Conserving Walt Whitman’s Fame
Conserving Walt Whitman’s Fame: Selections from Horace Traubel’s “Conservator,” 1890-1919
Edited by Gary Schmidgall
It is now difficult to imagine that, in the years before Whitman’s death in 1892, there was real doubt in the minds of Whitman and his literary circle whether Leaves of Grass would achieve lasting fame. Much of the critical commentary in the first decade after his burial in Camden was as negative as that in Boston’s Christian Register, which spoke of Whitman as someone who “succeeded in writing a mass of trash without form, rhythm, or vitality. ”That the balance finally tipped toward admiration, culminating in Whitman’s acceptance into the literary canon, was due substantially to the unflagging labor of Horace Traubel, famous for his nine volumes of Whitman conversations but less well known for his provocative monthly journal of socialist politics and avant-garde culture, the Conservator.
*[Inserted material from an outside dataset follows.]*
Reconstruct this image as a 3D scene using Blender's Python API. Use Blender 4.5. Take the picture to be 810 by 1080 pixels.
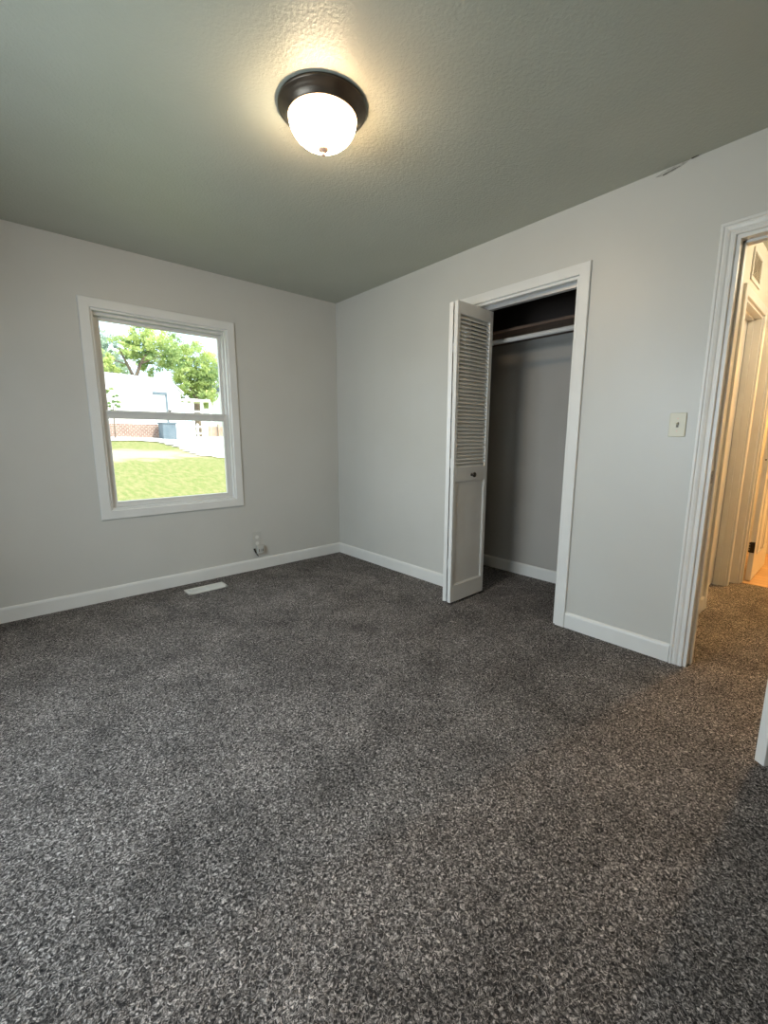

Conserving Walt Whitman’s Fame offers a generous selection from the enormous trove of Whitman-related materials that Traubel included in the 352 issues of the Conservator. Among the revelatory, perceptive, and often entertaining items presented here are the most illuminating of the Conservator’s more than 150 topical essays on Whitman and memoirs by many of his friends and literary cohorts that shed new light on the poet, his work, and his critical reception. Also important is the richer understanding these pages afford of Horace Traubel’s own sophisticated, deeply humane, and feisty views of America.